Acts 12

Roy Osborne
March 2012


At the beginning of chapter 12, we have the record of King Herod executing James the brother of John.   Luke says that because this pleased the Jews, Herod also arrested Peter and put him in prison.   I feel we should pause here in the story to note something important.  When it says, “He saw that this pleased the Jews”, we must understand that this does not mean the Jewish citizens.  It means it pleased the Jewish leaders, the Scribes, Pharisees and Sadducees.   The people loved the preaching of Peter.  It was the leaders who hated it because it was not according to their interpretation of the law, and it did not support their dream of a Jewish kingdom.

It is a sad fact that most people who call themselves Christians today do not have a faith of their own.  It is borrowed from their family heritage, their church or their teachers.  It is a second-class
faith.   Unfortunately, leaders are most often like the Jewish leaders.  They interpret the Bible to suit their own desires.   As a result they have a power structure over which they exert authority, and the masses follow their leading.  This means the majority of people in Christendom today are related to a church, which they believe gives them a relationship to Jesus Christ and to the Father.  Thus, unfortunately, they have no personal relationship with the Lord, nor any real knowledge of His will.  Millions end up worshipping men, which is the very antithesis of what the Father wants, or what Jesus taught.

In our story here in Acts 12, part of the Jewish leaders’ anger at Peter was the fact that the people loved him, and they were jealous.
But God had plans for Peter, and no power on earth could stand against that.  The guard placed on Peter was extensive.  He was guarded by sixteen soldiers, and as he slept he was chained with two chains and a soldier on each side of him.  But an angel of the Lord came and woke him, told him to get dressed, caused the chains to fall off, and led him out past the guards into the street where he left him.
Only after the angel left did Peter realize that this wasn’t just a dream.
God had further work for him to do.

The last part of chapter 12 records Herod making a speech, and dressed in his royal robes.  The people shouted, “This is the voice of a god”.  Herod accepted their praise, and God struck him dead.  If the same happened today, there would be many dead church leaders.
The worship of men is blasphemy to God.  Peter, Paul and even the
angel who came to John on Patmos all vehemently insisted that only God was to be worshipped, and none of His servants.

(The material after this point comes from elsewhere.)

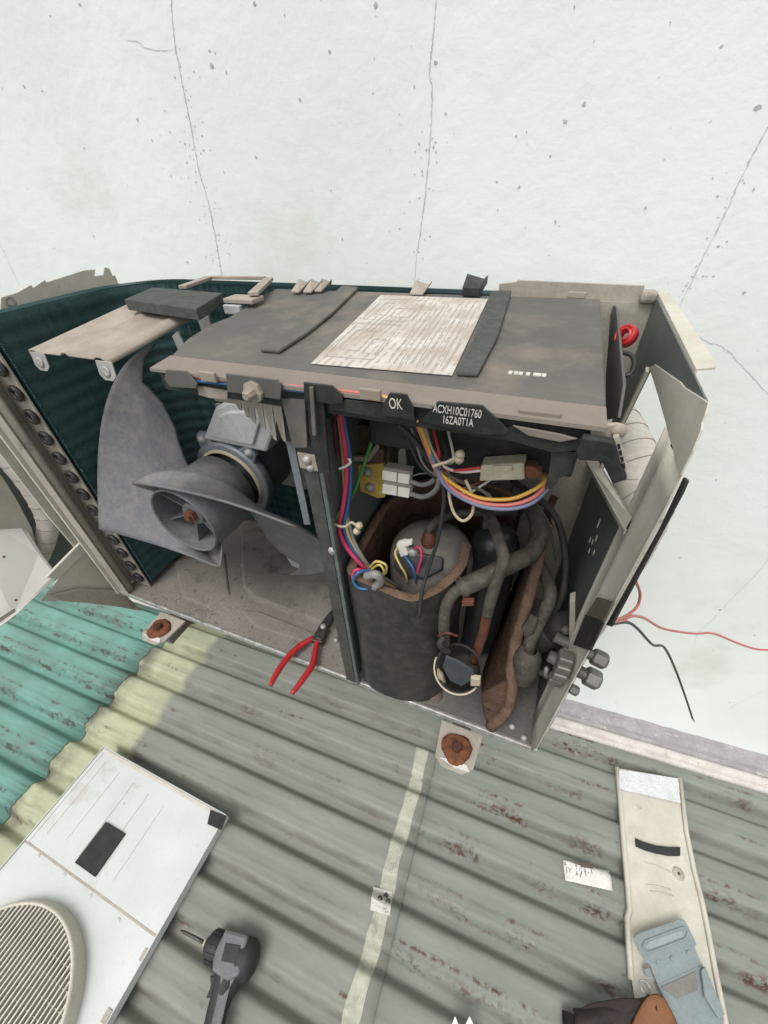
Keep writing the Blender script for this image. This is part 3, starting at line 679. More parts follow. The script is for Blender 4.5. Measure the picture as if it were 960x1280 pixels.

Again we see God’s personal hand directing and controlling the events in these early days of the church.  He had given His Son to make possible the message of salvation for the world, and He would not allow the weakness of men, nor the perfidy of their leaders, to stand in the way.  This is a fulfillment of Jesus’ statement to Peter when He said, “I will build my church, and the forces of hell will not prevent it”.

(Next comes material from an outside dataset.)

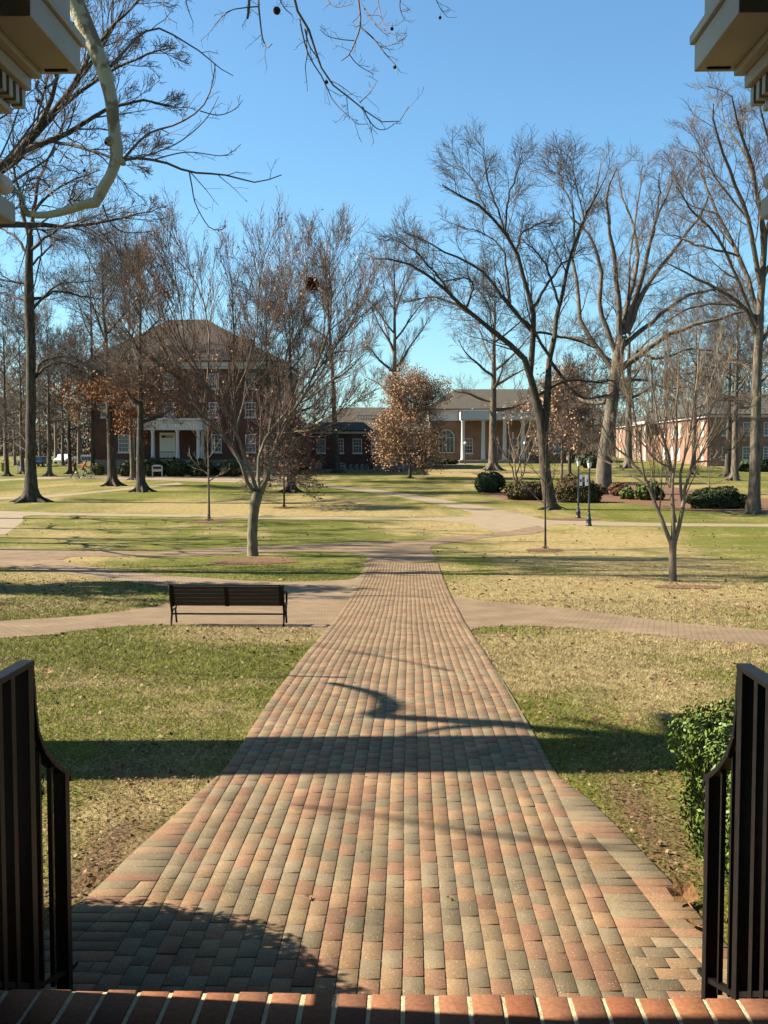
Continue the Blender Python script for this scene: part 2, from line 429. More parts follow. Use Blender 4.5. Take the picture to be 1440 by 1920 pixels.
straw = mixc(rng_(mid, .35, .65), (.54, .39, .15), (.80, .62, .29))
g1 = mixc(sf2, green, straw)
dirtc = mixc(rng_(fine, .35, .65), (.16, .085, .045), (.36, .23, .12))
g2 = mixc(mth('ADD', S.outputs[1], mth('MULTIPLY', mth('SUBTRACT', fine, .5), .8)), g1, dirtc)
vmm = n.new('ShaderNodeVectorMath'); vmm.operation = 'SCALE'; vmm.inputs['Scale'].default_value = ALB; l.new(g2, vmm.inputs[0]); l.new(vmm.outputs[0], b.inputs['Base Color'])
bp = n.new('ShaderNodeBump'); bp.inputs['Strength'].default_value = .8; bp.inputs['Distance'].default_value = .05
l.new(nz(26, 8), bp.inputs['Height']); l.new(bp.outputs[0], b.inputs['Normal'])
o = link('ground', me, m); tag(o, 'lawn of mixed green and straw winter grass', kind='structure')

def sheet(name, poly, eps, m, label=None):
    """ground-hugging sheet from an outline (x,y)"""
    bm = bmesh.new()
    vs = [bm.verts.new((x, y, 0)) for x, y in poly]
    bm.faces.new(vs)
    y0 = min(p[1] for p in poly); y1 = max(p[1] for p in poly)
    for r in ys:
        if y0 < r < y1:
            g = bm.verts[:]+bm.edges[:]+bm.faces[:]
            bmesh.ops.bisect_plane(bm, geom=g, plane_co=(0, r, 0), plane_no=(0, 1, 0), dist=1e-5)
    bmesh.ops.triangulate(bm, faces=bm.faces[:])
    for v in bm.verts: v.co.z = float(gz(v.co.y))+eps
    bmesh.ops.recalc_face_normals(bm, faces=bm.faces)
    for f in bm.faces:
        if f.normal.z < 0: f.normal_flip()
    me = bpy.data.meshes.new(name); bm.to_mesh(me); bm.free()
    o = link(name, me, m); tag(o, label, kind='structure'); return o
def smooth_edge(pts, k=6):
    """Catmull-Rom through px points"""
    out = []
    for i in range(len(pts)-1):
        p0 = pts[max(i-1, 0)]; p1 = pts[i]; p2 = pts[i+1]; p3 = pts[min(i+2, len(pts)-1)]
        for j in range(k):
            t = j/k
            out.append(tuple(.5*((2*p1[a])+(-p0[a]+p2[a])*t+(2*p0[a]-5*p1[a]+4*p2[a]-p3[a])*t*t+(-p0[a]+3*p1[a]-3*p2[a]+p3[a])*t**3) for a in (0, 1)))
    out.append(pts[-1]); return out
U1 = [(-90, 1176), (0, 1165), (150, 1155), (300, 1136), (395, 1114), (560, 1104), (700, 1100), (815, 1100), (833, 1110), (847, 1117), (913, 1128), (960, 1132), (1093, 1145), (1193, 1158), (1293, 1170), (1440, 1182), (1560, 1193)]
D1 = [(1560, 1224), (1440, 1210), (1293, 1200), (1193, 1188), (1060, 1177), (960, 1174), (897, 1178), (877, 1187), (866, 1200), (740, 1204), (611, 1200), (613, 1190), (590, 1181), (540, 1177), (300, 1172), (150, 1182), (100, 1190), (0, 1197), (-90, 1208)]
U2 = [(-90, 1022), (0, 1032), (107, 1050), (167, 1062), (277, 1077), (383, 1084), (480, 1090), (547, 1091), (640, 1088), (670, 1082), (683, 1066), (690, 1055), (760, 1052), (800, 1090), (740, 1112)]
D2 = [(650, 1125), (560, 1124), (400, 1114), (320, 1101), (250, 1093), (133, 1077), (0, 1063), (-90, 1052)]
U3 = [(-90, 1022), (0, 1028), (200, 1033), (300, 1033), (400, 1029), (465, 1026), (560, 1022), (667, 1017), (773, 1014), (830, 1008), (897, 1003), (950, 997), (985, 990), (1010, 986)]
D3 = [(1030, 994), (1000, 1001), (960, 1004), (900, 1010), (850, 1018), (812, 1024), (808, 1034), (815, 1052), (750, 1056), (692, 1055), (687, 1046), (667, 1038), (580, 1034), (480, 1037), (400, 1042), (300, 1043), (167, 1043), (127, 1045), (107, 1050), (0, 1048), (-90, 1045)]
U4 = [(-90, 955), (0, 958), (133, 962), (333, 965), (480, 968), (647, 970), (780, 971), (880, 968), (900, 963), (957, 960), (1000, 969), (1027, 975), (1100, 977), (1210, 980), (1440, 983), (1560, 985)]
D4 = [(1560, 990), (1440, 987.5), (1210, 986.5), (1107, 985), (1040, 983), (1020, 990), (980, 996), (930, 996), (905, 989), (880, 982), (800, 975.5), (647, 975), (480, 972.5), (333, 969), (133, 966.5), (50, 967), (42, 978), (20, 995), (0, 1003), (-90, 1012)]
U5 = [(480, 905.5), (580, 907), (647, 912.5), (713, 919), (763, 926), (830, 937), (897, 948), (957, 960)]
D5 = [(930, 968), (893, 965), (863, 955), (797, 941), (747, 931.5), (680, 922), (630, 915.5), (580, 911), (480, 909)]
U6 = [(-90, 936), (0, 932), (67, 930), (133, 925), (200, 919), (253, 913), (333, 905)]
D6 = [(345, 908), (253, 917), (200, 922), (133, 929), (67, 934), (0, 936.5), (-90, 940)]
U7 = [(-90, 902), (0, 898.5), (67, 895.5), (133, 893.5), (200, 893), (300, 893.5), (460, 894), (560, 894)]
D7 = [(500, 907.5), (460, 905.5), (330, 902), (200, 898), (133, 897.5), (67, 899), (0, 902), (-90, 906)]
U8 = [(560, 877.5), (700, 877), (860, 868), (1000, 866)]
D8 = [(1000, 868), (870, 871), (700, 879.5), (560, 880)]
POLYS = {}
for nm, U, D, ep, mt, lb in [('path', U1, D1, .004, 'paver', 'brick path crossing in front of the bench'), ('path', U2, D2, .008, 'paver_b', 'brick path curving to the left below the leafless vase-shaped tree'),
                         ('path', U3, D3, .012, 'paver', 'brick path running across behind the vase-shaped tree'), ('path', U4, D4, .004, 'paver_far', 'brick path crossing the lawn near the lamp posts'),
                         ('path', U5, D5, .008, 'paver_far', 'brick path running diagonally towards the far buildings'), ('path', U6, D6, .004, 'paver_far', 'narrow far path past the two oak trees'),
                         ('path', U7, D7, .012, 'paver_far', 'pale walk in front of the left brick building'), ('path', U8, D8, .004, 'paver_far', 'pale walk in front of the columned building')]:
    pl = gp(smooth_edge(U)) + gp(smooth_edge(D))
    POLYS[nm+str(len(POLYS))] = pl
    sheet(nm, pl, ep, M[mt], lb)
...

Now He has given us the written record of God’s purpose for the church and His nurture of it through direct action in the early days.
We are now commissioned to make it strong, increase its borders, and keep it true to His word.   The tool we have is the power of the written word, and we should read it often, meditate upon it deeply and use it as our only source of faith and practice.  It is not an organ for rituals, rules and regulations.  We do not have a legal relationship with God.  It is a personal message, to be read by every person who would accept Him as Lord of their life, and would create a personal relationship with Him.